------ DATA EXTRACT
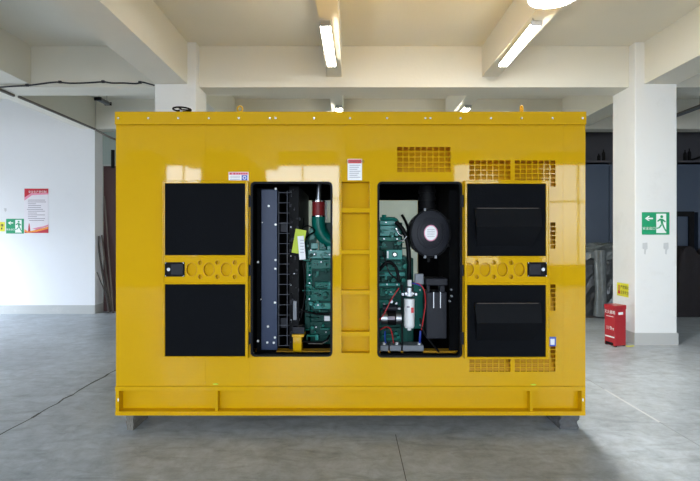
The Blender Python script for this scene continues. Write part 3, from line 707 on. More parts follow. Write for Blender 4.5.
tube(bm, smooth_path([P(420.5, 331, 3.99), P(420, 337, 3.99), P(419.6, 343, 4.0)], 6), 0.008, 6)
tube(bm, smooth_path([P(385, 331, 3.99), P(384.8, 337, 3.99), P(385.6, 343, 4.0)], 6), 0.006, 6)
obj('blue_cable', bm, M['blue_wire'], gen, smooth=True)
bm = bmesh.new(); tube(bm, smooth_path([P(420, 318, 3.99), P(423, 330, 3.98), P(430, 341, 3.96), P(439, 352, 3.95)], 6), 0.008, 8)
tube(bm, smooth_path([P(402.5, 285, 3.99), P(402, 310, 3.99), P(402.2, 352, 3.99)], 6), 0.008, 8)
tube(bm, smooth_path([P(383, 252, 4.0), P(389, 272, 3.99), P(400, 283, 3.99), P(402, 300, 3.99)], 6), 0.006, 8)
obj('black_cable', bm, M['rubber'], gen, smooth=True)
for (a, b_) in ((380, 388.3), (389.5, 401), (402.5, 423.5)):
    bt = box('battery', PX(a, 4.0), PX(b_, 4.0), 3.98, 4.13, PZ(353.8, 3.98), PZ(345, 4.0), M['grey_paint'], gen, 0.004)
    bm = bmesh.new(); cyl(bm, Vector((PX(b_-4, 4.0), 4.02, PZ(344, 4.0))), 0.012, 0.02, 'Z', 10); obj('terminal', bm, M['white_paint'], bt)
# air filter with label and duct
DA = 3.98
cA = P(430.2, 233.3, DA)
bm = bmesh.new()
for (r, y0, y1) in ((0.196, 0.0, 0.05), (0.186, -0.012, 0.0), (0.13, -0.022, -0.012), (0.105, -0.03, -0.022), (0.185, 0.05, 0.34)):
    cyl(bm, Vector((cA.x, cA.y + (y0+y1)/2, cA.z)), r, y1-y0, 'Y', 48, sx=0.84)
af = obj('air_filter', bm, M['black'], gen, 0.004, smooth=True)
af.data.materials[0] = M['dgrey']
bm = bmesh.new(); ring = [(cA.x + 0.195*0.84*math.cos(a), cA.y+0.0, cA.z + 0.195*math.sin(a)) for a in [2*math.pi*k/48 for k in range(49)]]
tube(bm, ring, 0.008, 8); obj('filter_clamp', bm, M['black'], af, smooth=True)
bm = bmesh.new(); cyl(bm, Vector((cA.x, cA.y-0.0315, cA.z+0.002)), 0.066, 0.003, 'Y', 32, sx=0.84); fl = obj('filter_label', bm, M['pink'], af)
bm = bmesh.new(); cyl(bm, Vector((cA.x, cA.y-0.0335, cA.z+0.002)), 0.058, 0.002, 'Y', 32, sx=0.84); obj('label_face', bm, M['white'], fl)
for k in range(5): box('label_line', cA.x-0.03, cA.x+0.03, cA.y-0.0355, cA.y-0.0345, cA.z-0.028+k*0.014, cA.z-0.025+k*0.014, M['ink_grey'], fl)
for a in (30, 105, 150, 215, 255, 285, 330):
    t = math.radians(a); bm = bmesh.new(); c = Vector((cA.x + 0.20*0.84*math.cos(t), cA.y+0.0, cA.z+0.20*math.sin(t))); bx(bm, c.x-0.008, c.x+0.008, c.y-0.012, c.y+0.02, c.z-0.012, c.z+0.012)
    obj('clip', bm, M['grey_paint'] if a in (105, 255, 285) else M['black'], af)
bm = bmesh.new(); xc = PX(427.5, 4.12)
for k in range(7): cyl(bm, (xc, 4.14, cA.z+0.20+k*0.032), 0.075 if k % 2 else 0.065, 0.032, 'Z', 24)
cyl(bm, (xc, 4.14, cA.z+0.52), 0.055, 0.2, 'Z', 24)
obj('air_duct', bm, M['black'], gen, smooth=True)
bm = bmesh.new(); bx(bm, cA.x-0.012, cA.x+0.012, 4.05, 4.08, 1.30, cA.z-0.1); obj('filter_stand', bm, M['black'], gen)
# black box with handle on the right of the compartment
DB = 3.95
bb = bmesh.new(); bx(bb, PX(426.5, DB), PX(447, DB), DB, DB+0.2, PZ(339, DB), PZ(292, DB)); 
cb = obj('control_box', bb, M['dgrey'], gen, 0.008)
bm = bmesh.new(); bx(bm, PX(426, DB), PX(447.6, DB), DB-0.004, DB+0.2, PZ(285.5, DB), PZ(278.5, DB)); bx(bm, PX(427, DB), PX(430, DB), DB, DB+0.04, PZ(292, DB), PZ(285.5, DB)); bx(bm, PX(440, DB), PX(445, DB), DB, DB+0.1, PZ(292, DB), PZ(285.5, DB))
obj('box_lid', bm, M['dgrey'], cb, 0.006)
for px in (433.2, 440): box('box_rib', PX(px, DB), PX(px+0.8, DB), DB-0.004, DB, PZ(308, DB), PZ(292, DB), M['steel'], cb)
for (a, b_) in ((451, 289.5), (451.6, 296), (449.5, 301)):
    bm = bmesh.new(); cyl(bm, P(a, b_, 3.95), 0.008, 0.03, 'Y', 10); obj('sensor', bm, M['grey_paint'], gen)
bm = bmesh.new(); bx(bm, PX(449.5, 4.0), PX(462, 4.0), 4.0, 4.04, 0.5, 1.9); obj('inner_post', bm, M['lining'], gen)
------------
→ **WHAT YOU HAVE TO DO**:
Strip out the pictures and quote the remaining data word for word.

→ **PROBLEM SOLUTION**:
The Blender Python script for this scene continues. Write part 3, from line 707 on. More parts follow. Write for Blender 4.5.
tube(bm, smooth_path([P(420.5, 331, 3.99), P(420, 337, 3.99), P(419.6, 343, 4.0)], 6), 0.008, 6)
tube(bm, smooth_path([P(385, 331, 3.99), P(384.8, 337, 3.99), P(385.6, 343, 4.0)], 6), 0.006, 6)
obj('blue_cable', bm, M['blue_wire'], gen, smooth=True)
bm = bmesh.new(); tube(bm, smooth_path([P(420, 318, 3.99), P(423, 330, 3.98), P(430, 341, 3.96), P(439, 352, 3.95)], 6), 0.008, 8)
tube(bm, smooth_path([P(402.5, 285, 3.99), P(402, 310, 3.99), P(402.2, 352, 3.99)], 6), 0.008, 8)
tube(bm, smooth_path([P(383, 252, 4.0), P(389, 272, 3.99), P(400, 283, 3.99), P(402, 300, 3.99)], 6), 0.006, 8)
obj('black_cable', bm, M['rubber'], gen, smooth=True)
for (a, b_) in ((380, 388.3), (389.5, 401), (402.5, 423.5)):
    bt = box('battery', PX(a, 4.0), PX(b_, 4.0), 3.98, 4.13, PZ(353.8, 3.98), PZ(345, 4.0), M['grey_paint'], gen, 0.004)
    bm = bmesh.new(); cyl(bm, Vector((PX(b_-4, 4.0), 4.02, PZ(344, 4.0))), 0.012, 0.02, 'Z', 10); obj('terminal', bm, M['white_paint'], bt)
# air filter with label and duct
DA = 3.98
cA = P(430.2, 233.3, DA)
bm = bmesh.new()
for (r, y0, y1) in ((0.196, 0.0, 0.05), (0.186, -0.012, 0.0), (0.13, -0.022, -0.012), (0.105, -0.03, -0.022), (0.185, 0.05, 0.34)):
    cyl(bm, Vector((cA.x, cA.y + (y0+y1)/2, cA.z)), r, y1-y0, 'Y', 48, sx=0.84)
af = obj('air_filter', bm, M['black'], gen, 0.004, smooth=True)
af.data.materials[0] = M['dgrey']
bm = bmesh.new(); ring = [(cA.x + 0.195*0.84*math.cos(a), cA.y+0.0, cA.z + 0.195*math.sin(a)) for a in [2*math.pi*k/48 for k in range(49)]]
tube(bm, ring, 0.008, 8); obj('filter_clamp', bm, M['black'], af, smooth=True)
bm = bmesh.new(); cyl(bm, Vector((cA.x, cA.y-0.0315, cA.z+0.002)), 0.066, 0.003, 'Y', 32, sx=0.84); fl = obj('filter_label', bm, M['pink'], af)
bm = bmesh.new(); cyl(bm, Vector((cA.x, cA.y-0.0335, cA.z+0.002)), 0.058, 0.002, 'Y', 32, sx=0.84); obj('label_face', bm, M['white'], fl)
for k in range(5): box('label_line', cA.x-0.03, cA.x+0.03, cA.y-0.0355, cA.y-0.0345, cA.z-0.028+k*0.014, cA.z-0.025+k*0.014, M['ink_grey'], fl)
for a in (30, 105, 150, 215, 255, 285, 330):
    t = math.radians(a); bm = bmesh.new(); c = Vector((cA.x + 0.20*0.84*math.cos(t), cA.y+0.0, cA.z+0.20*math.sin(t))); bx(bm, c.x-0.008, c.x+0.008, c.y-0.012, c.y+0.02, c.z-0.012, c.z+0.012)
    obj('clip', bm, M['grey_paint'] if a in (105, 255, 285) else M['black'], af)
bm = bmesh.new(); xc = PX(427.5, 4.12)
for k in range(7): cyl(bm, (xc, 4.14, cA.z+0.20+k*0.032), 0.075 if k % 2 else 0.065, 0.032, 'Z', 24)
cyl(bm, (xc, 4.14, cA.z+0.52), 0.055, 0.2, 'Z', 24)
obj('air_duct', bm, M['black'], gen, smooth=True)
bm = bmesh.new(); bx(bm, cA.x-0.012, cA.x+0.012, 4.05, 4.08, 1.30, cA.z-0.1); obj('filter_stand', bm, M['black'], gen)
# black box with handle on the right of the compartment
DB = 3.95
bb = bmesh.new(); bx(bb, PX(426.5, DB), PX(447, DB), DB, DB+0.2, PZ(339, DB), PZ(292, DB)); 
cb = obj('control_box', bb, M['dgrey'], gen, 0.008)
bm = bmesh.new(); bx(bm, PX(426, DB), PX(447.6, DB), DB-0.004, DB+0.2, PZ(285.5, DB), PZ(278.5, DB)); bx(bm, PX(427, DB), PX(430, DB), DB, DB+0.04, PZ(292, DB), PZ(285.5, DB)); bx(bm, PX(440, DB), PX(445, DB), DB, DB+0.1, PZ(292, DB), PZ(285.5, DB))
obj('box_lid', bm, M['dgrey'], cb, 0.006)
for px in (433.2, 440): box('box_rib', PX(px, DB), PX(px+0.8, DB), DB-0.004, DB, PZ(308, DB), PZ(292, DB), M['steel'], cb)
for (a, b_) in ((451, 289.5), (451.6, 296), (449.5, 301)):
    bm = bmesh.new(); cyl(bm, P(a, b_, 3.95), 0.008, 0.03, 'Y', 10); obj('sensor', bm, M['grey_paint'], gen)
bm = bmesh.new(); bx(bm, PX(449.5, 4.0), PX(462, 4.0), 4.0, 4.04, 0.5, 1.9); obj('inner_post', bm, M['lining'], gen)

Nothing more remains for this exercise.